日本ゼオライト学会　刊行物 Publication of Japan Zeolite Association

A series of catalysts containing tris(2,2'-bipyridine)iron(II) (Fe(bpy)₃²⁺) complexes inside zeolite Y cages with various extraframework alkali metal cations (Li⁺, Na⁺, K⁺, Rb⁺, and Cs⁺) have been synthesized via a "ship-in-a-bottle" method. Formation of the Fe(bpy)₃²⁺ complexes was ascertained by XRD, diffuse-reflectance UV-vis spectroscopy, and Fe K-edge XAFS measurement. The steric constraint induced by increasing the size of the alkali metal cations resulted in a decrease in both Fe content and BET surface area. The intensity of the MLCT absorption band of Fe(bpy)₃²⁺ complexes associated with zeolites increased in the presence of heavier alkali metal cations, while the electron density of the Fe atoms decreased as the ionic radius of the alkali metal cations increased. The encapsulation of Fe(bpy)₃²⁺ within zeolite Y cages resulted in the creation of a new photocatalytic system enabling efficient oxidation of styrene to benzaldehyde and styrene oxide under visible-light irradiation (_λ > 430 nm) in the presence of molecular oxygen (O₂). The turnover number (TON) was found to correlate with the increased intensity of the MLCT band and the decreased electron density of the Fe atoms. Additionally, Ru(bpy)₃²⁺ complexes contained within a series of zeolite Y cages with various extra framework alkali metal cations were successfully synthesized. The intensity of the photoluminescence spectra of Ru(bpy)₃²⁺ complexes associated with zeolites increased in the presence of lighter alkali metal cations.

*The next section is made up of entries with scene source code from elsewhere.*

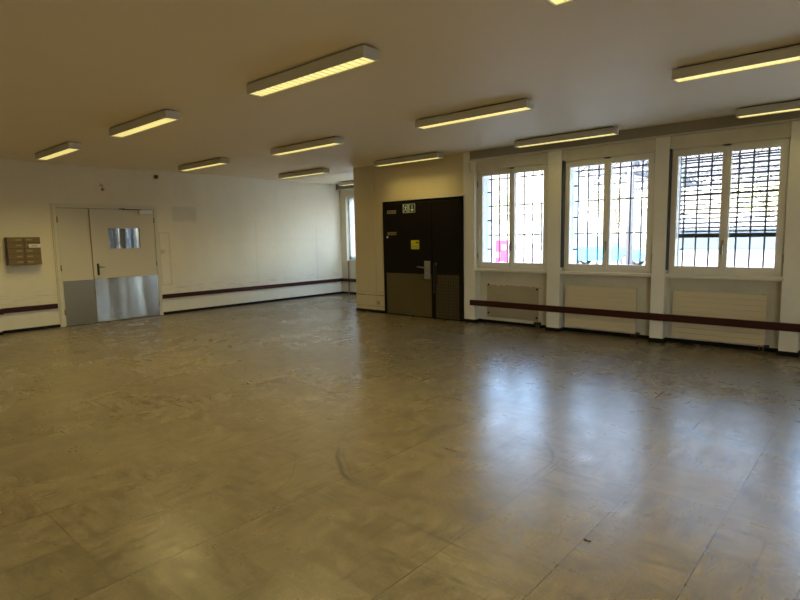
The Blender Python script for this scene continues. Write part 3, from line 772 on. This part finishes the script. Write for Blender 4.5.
def car(cx, cy, col, label, flip=1, van=False):
    r = empty('parked_car', (cx, cy, GZ), label, 'car', 'cars parked in the yard')
    if van: prof = [(-2.3, .35), (-2.3, 1.0), (-2.2, 1.9), (-2.0, 2.0), (1.1, 2.0), (1.75, 1.2), (2.35, 1.0), (2.45, .35)]
    else: prof = [(-2.1, .3), (-2.12, .85), (-1.75, .98), (-1.2, 1.42), (-.7, 1.52), (.35, 1.50), (1.05, 1.02), (1.95, .86), (2.12, .65), (2.1, .3)]
    b = MB(); b.poly([(cx+flip*x, cy-.85, GZ+z) for x, z in prof], (0, 1, 0), 1.7); b.build('body', mat_cache('paint_'+label[:6], col, .25), r)
    win = [(-1.9, 1.2), (-1.85, 1.75), (.95, 1.75), (1.35, 1.2)] if van else [(-1.35, 1.0), (-1.05, 1.38), (-.65, 1.44), (.3, 1.42), (.82, 1.02)]
    gl = mat_cache('car_glass', (.10, .13, .16), .08)
    for y in (cy-.856, cy+.85):
        b = MB(); b.poly([(cx+flip*x, y, GZ+z) for x, z in win], (0, 1, 0), .006); b.build('side_window', gl, r)
    for x in ((-1.35, 1.4) if not van else (-1.5, 1.6)):
        for y in (cy-.86, cy+.68):
            b = MB(); b.cyl((cx+flip*x, y, GZ+.32), (cx+flip*x, y+.18, GZ+.32), .32, 24); wl = b.build('wheel', mat_cache('tyre', (.03, .03, .03), .8), r)
            b = MB(); b.cyl((cx+flip*x, y-.01, GZ+.32), (cx+flip*x, y+.19, GZ+.32), .2, 16); b.build('hub_cap', M['aluminium'], wl)
    b = MB(); b.box(cx+flip*2.02, cx+flip*2.13, cy-.8, cy+.8, GZ+.33, GZ+.5); b.box(cx-flip*2.02, cx-flip*2.14, cy-.8, cy+.8, GZ+.33, GZ+.5); b.build('bumper', mat_cache('grey_bumper', (.2, .2, .2), .6), r)
    for y in (cy-.6, cy+.6):
        b = MB(); b.ball((cx+flip*2.04, y, GZ+.7), .11, 2, (.5, 1, .8)); b.build('headlight', M['chrome'], r, True)
car(-11.1, 28.5, (.02, .17, .36), 'blue car parked beyond the middle window', 1)
car(-2.9, 17.7, (.34, .345, .35), 'silver grey van parked beyond the window with the blind', 1, True)
# canopy with perforated girders on steel posts
def canopy():
    r = empty('canopy', (-3.8, 12.5, GZ), 'grey steel yard canopy of perforated girders on posts, beyond the middle window', 'canopy')
    st = mat_cache('weathered_steel', (.09, .09, .10), .6)
    for x, y in ((-3.82, 11.0), (-5.4, 15.5), (-1.0, 15.5)):
        b = MB(); b.box(x-.05, x+.05, y-.05, y+.05, GZ, 2.95); b.box(x-.12, x+.12, y-.12, y+.12, GZ, GZ+.03); b.build('post', st, r)
    def girder(a, c, z, h):
        a, c = Vector(a), Vector(c); n = int((c-a).length/.30); d = (c-a).normalized()
        b = MB()
        side = Vector((-d.y, d.x, 0))*.03
        def seg(p, q, t):
            b.cyl(p, q, t, 6)
        A, B = Vector((a.x, a.y, z)), Vector((c.x, c.y, z)); up = Vector((0, 0, h))
        seg(A, B, .04); seg(A+up, B+up, .04)
        for k in range(n):
            p, q = A+d*(k*.3), A+d*((k+1)*.3)
            seg(p, p+up, .028) if k % 2 else None
            seg(p + (up if k % 2 else Vector()), q + (Vector() if k % 2 else up), .026)
        b.build('girder', st, r)
    girder((-5.5, 11.0, 0), (-1.0, 11.0, 0), 2.62, .28)
    girder((-5.5, 13.2, 0), (-1.0, 13.2, 0), 2.62, .28)
    girder((-5.5, 15.5, 0), (-1.0, 15.5, 0), 2.62, .28)
    girder((-3.82, 11.0, 0), (-3.82, 15.5, 0), 2.60, .28)
    for k in range(9):
        y = 10.9+k*.58
        b = MB(); b.box(-5.6, -.9, y-.025, y+.025, 2.95, 3.02); b.build('purlin', st, r)
canopy()
# pink notice board in the yard
t = empty('notice_board', (-10.9, 18, GZ), 'bright pink notice board seen low through the first window', 'sign')
b = MB(); b.box(-11.15, -10.62, 17.98, 18.02, .30, 1.25, .01); b.build('panel', mat('bright_pink', (.55, .008, .10), .5), t)
b = MB(); b.box(-11.08, -10.95, 17.972, 17.982, .62, .80); b.box(-10.86, -10.70, 17.972, 17.982, .90, 1.08); b.box(-11.0, -10.8, 17.972, 17.982, .40, .46); b.build('white_panel', M['paper'], t)
for x in (-11.1, -10.67):
    b = MB(); b.cyl((x, 18.03, GZ), (x, 18.03, 1.25), .025); b.build('post', M['iron'], t)
# trees behind the canopy
def tree(x, y, h, rad, label, seed):
    rr = random.Random(seed)
    t = empty('tree', (x, y, GZ), label, 'tree')
    b = MB(); b.cyl((x, y, GZ), (x, y, h*.62), .16, 10, .09)
    for k in range(6):
        a = k*1.05; b.cyl((x, y, h*(.35+.04*k)), (x+math.cos(a)*rad*.7, y+math.sin(a)*rad*.7, h*(.6+.05*k)), .05, 6, .02)
    b.build('trunk', mat_cache('bark', (.16, .12, .09), .9), t)
    bm = bmesh.new()
    for k in range(1500):
        while True:
            v = Vector((rr.uniform(-1, 1), rr.uniform(-1, 1), rr.uniform(-1, 1)))
            if .35 < v.length < 1 and rr.random() < .9: break
        c = Vector((x, y, h*.72)) + Vector((v.x*rad, v.y*rad, v.z*h*.30))
        e = Vector((rr.uniform(-1, 1), rr.uniform(-1, 1), rr.uniform(-1, 1))).normalized(); f = e.orthogonal().normalized(); s = rr.uniform(.06, .12)
        bm.faces.new([bm.verts.new(c+e*s), bm.verts.new(c+f*s*.5), bm.verts.new(c-e*s), bm.verts.new(c-f*s*.5)])
    me = bpy.data.meshes.new('crown'); bm.to_mesh(me); bm.free(); me.materials.append(mat_cache('yellow_green_leaves', (.40, .42, .22), .6))
    o = bpy.data.objects.new('crown', me); COL.objects.link(o); o.parent = t; o.location = -Vector(t.location)
tree(-11.9, 32, 4.6, 1.5, 'yellow-green leafy tree beyond the canopy, middle window', 1)
tree(-4.6, 32, 5.2, 1.8, 'yellow-green leafy tree beyond the van, behind the blind', 2)
tree(-19.2, 31.0, 5.0, 1.4, 'yellow-green leafy tree seen through the first window', 3)
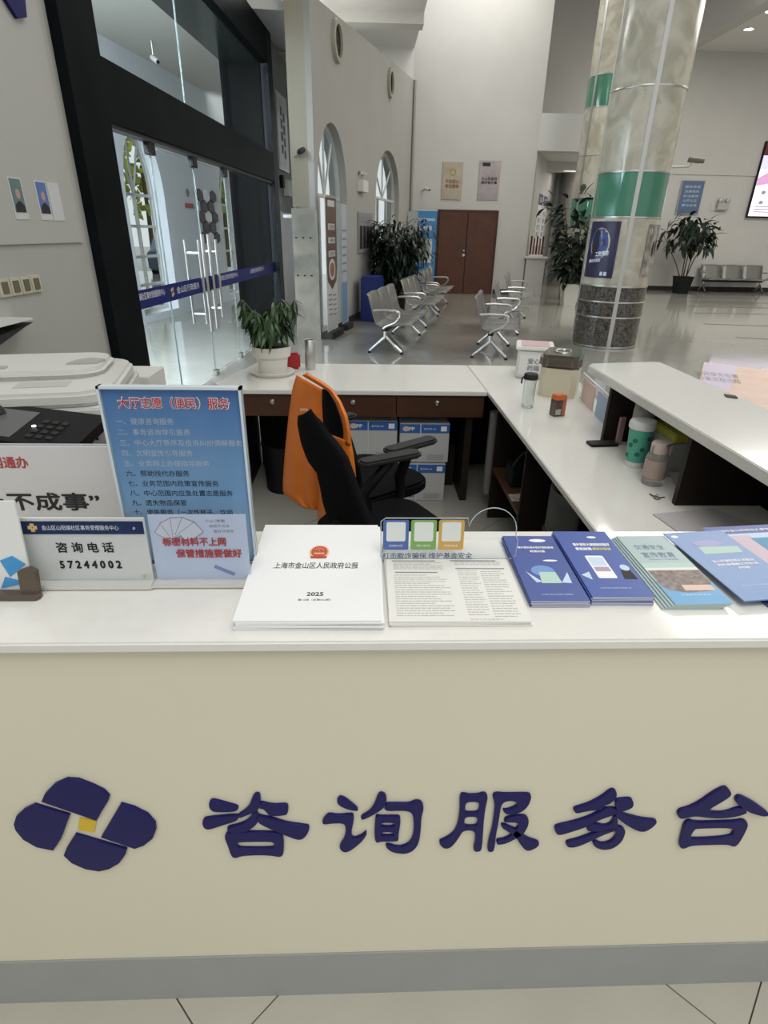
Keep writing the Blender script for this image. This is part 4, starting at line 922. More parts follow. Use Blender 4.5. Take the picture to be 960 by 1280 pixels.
# ------------------------------------------------------------------ office chairs and orange vest
def loft(Lp, Rp, y0, nc=10, amp=.012, f=3.0, slope=.0, ph=0.0):
    rows = []
    def samp(P, s):
        k = s*(len(P)-1); i = min(int(k), len(P)-2); q = k-i
        return (P[i][0]*(1-q)+P[i+1][0]*q, P[i][1]*(1-q)+P[i+1][1]*q)
    n = 26
    for i in range(n+1):
        s = i/n; a, b = samp(Lp, s), samp(Rp, s); r = []
        for j in range(nc+1):
            q = j/nc; u = a[0]*(1-q)+b[0]*q; v = a[1]*(1-q)+b[1]*q
            yy = y0+slope*(u-400)+amp*math.sin(q*f*PI+ph+s*1.5)*(.25+.75*s)-.02*math.sin(PI*q)
            r.append(py(u, v, yy))
        rows.append(r)
    return rows
def office_chair(label, x, y, rz, arms, top=.44, back=None):
    t = thing('office_chair', label, 'chair', (x, y, 0), rz, None)
    MB().rbox(-.22, .24, -.235, .235, .43, .485, .11, 6).build('seat', M_blackfab, t, bevel=.012)
    # backrest: curved slab (local facing +x)
    rows = []
    for j in range(13):
        s = j/12; z = .50+top*s; hw = (.16+.075*math.sin(PI*min(1, s*1.15)))*(1 if s < .8 else 1-.5*(s-.8)/.2)
        xo = -.20-.05*s-.05*math.sin(PI*s*1.0)
        rows.append([(xo+.055*(abs(q)**2), q*hw, z-.02*abs(q)**3) for q in (-1, -.75, -.5, -.25, 0, .25, .5, .75, 1)])
    if back:
        inv_ = (Matrix.Translation((x, y, 0)) @ Matrix.Rotation(rz, 4, 'Z')).inverted()
        rows = [[inv_ @ p for p in r] for r in back]
    MB().grid(rows).build('backrest', M_blackfab, t, True, solid=.035)
    MB().tube([(-.06, 0, .42), (-.14, 0, .43), (-.19, 0, .48), (-.20, 0, .56)], .022, 10).build('back_support', M_black, t, True)
    for s, dx, oy in arms:
        MB().tube([(.02, s*.17, .44), (.02, s*(oy-.01), .46), (.0, s*oy, .56), (dx, s*oy, .675)], [.02, .02, .024, .02], 8).build('arm_post', M_black, t, True)
        MB().rbox(dx-.14, dx+.14, s*oy-.036, s*oy+.036, .675, .70, .03, 5).build('arm_pad', M_greyplast, t, bevel=.008)
    MB().tube([(0, 0, .08), (0, 0, .43)], [.032, .024], 12).build('gas_lift', M_black, t, True)
    for k in range(5):
        a = k*2*PI/5+.3; c, s = math.cos(a), math.sin(a)
        lg = MB().tube([(0, 0, .10), (.14*c, .14*s, .095), (.29*c, .29*s, .07)], [.028, .022, .016], 8).build('base_leg', M_black, t, True)
        MB().tube([(.29*c-.02*s, .29*s+.02*c, .028), (.29*c+.02*s, .29*s-.02*c, .028)], .027, 12).build('caster', M_black, lg, True)
    return t
H28 = math.radians(28)
office_chair('black mesh office chair nearer to the counter, its back toward the left', .085, 1.93, H28, ((1, .12, .18),),
    back=loft([(378,519),(377,530),(381,552),(389,574),(401,590),(405,608),(409,630),(418,655),(426,672)], [(390,514),(398,524),(408,540),(421,556),(431,571),(438,590),(446,612),(457,640),(468,668)], 1.96, 8, .006, 1, -.0035))
office_chair('black office chair carrying the orange vest on its back', .0, 2.46, math.radians(38), ((-1, .06, .25), (1, 0, .25)), .38)
# vest: two lofted cloth panels hung on the back of the second chair
vs = thing('orange_vest', 'orange volunteer vest draped over the farther office chair', 'vest', (0, 0, 0))
M_or = mat('orange_polyester', (.78, .20, .02), .45, noise=.06, nscale=12, sheen=.3)
MB().grid(loft([(371,469),(366,485),(361,520),(357,560),(354,600),(354,616),(366,626),(380,635)], [(404,487),(403,500),(406,530),(408,565),(410,600),(408,622),(404,634),(400,638)], 2.18, 14, .014, 5, -.004)).build('back_panel', M_or, vs, True, solid=.004)
MB().grid(loft([(398,560),(398,590),(398,620),(397,645),(399,657)], [(410,560),(412,590),(412,620),(412,645),(409,661)], 2.16, 5, .008, 2, -.004)).build('front_flap', M_or, vs, True, solid=.004)
MB().grid(loft([(378,469),(398,481),(411,489),(420,504),(427,524),(430,540),(429,553)], [(384,466),(404,478),(416,487),(426,502),(434,520),(438,540),(439,557)], 2.10, 5, .003, 2, -.003)).build('shoulder_strap', M_or, vs, True, solid=.004)
MB().grid(loft([(404,540),(410,552),(418,566),(428,588),(437,614)], [(439,553),(442,568),(444,583),(445,600),(445,618)], 2.10, 6, .006, 2, -.003)).build('front_panel', M_or, vs, True, solid=.004)
MB().grid(loft([(403,486),(403,505),(404,525),(406,545),(412,556)], [(413,488),(423,505),(430,525),(433,542),(430,556)], 2.15, 4, .002, 2, -.003)).build('armhole_backing', M_blackfab, vs, True, solid=.003)  # added black sheet in the armhole, stands in for the chair back behind
text('志愿者', .030, .010, M_whiteink, vs, tuple(py(380, 512, 2.13)), UP, 'vest_print', .0)
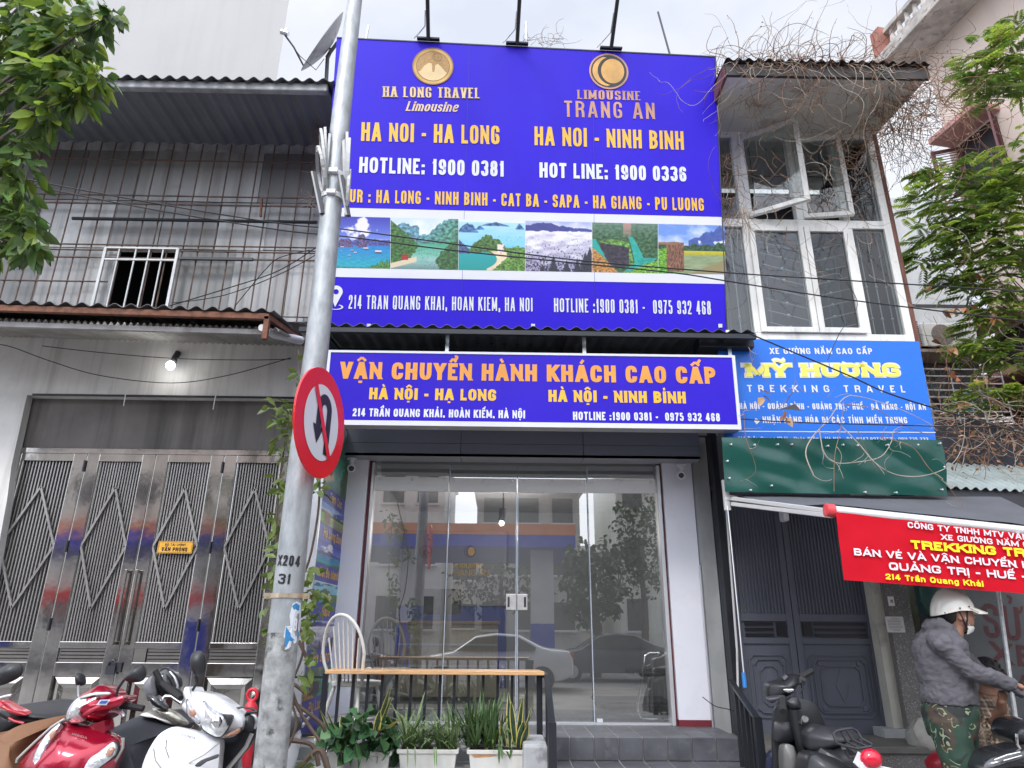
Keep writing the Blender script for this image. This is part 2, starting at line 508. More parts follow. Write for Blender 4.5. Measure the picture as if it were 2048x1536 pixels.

This result was found to corroborate with the increased TON for the photo-induced oxidation of styrene derivatives under visible-light irradiation and in the presence of O₂. This suggests that the electronic configuration of the lowest triplet state of Ru(bpy)₃²⁺ can be enhanced with the aid of light alkali metal cations, which predominantly determine the intensity of photoluminescence and the photooxidation rate.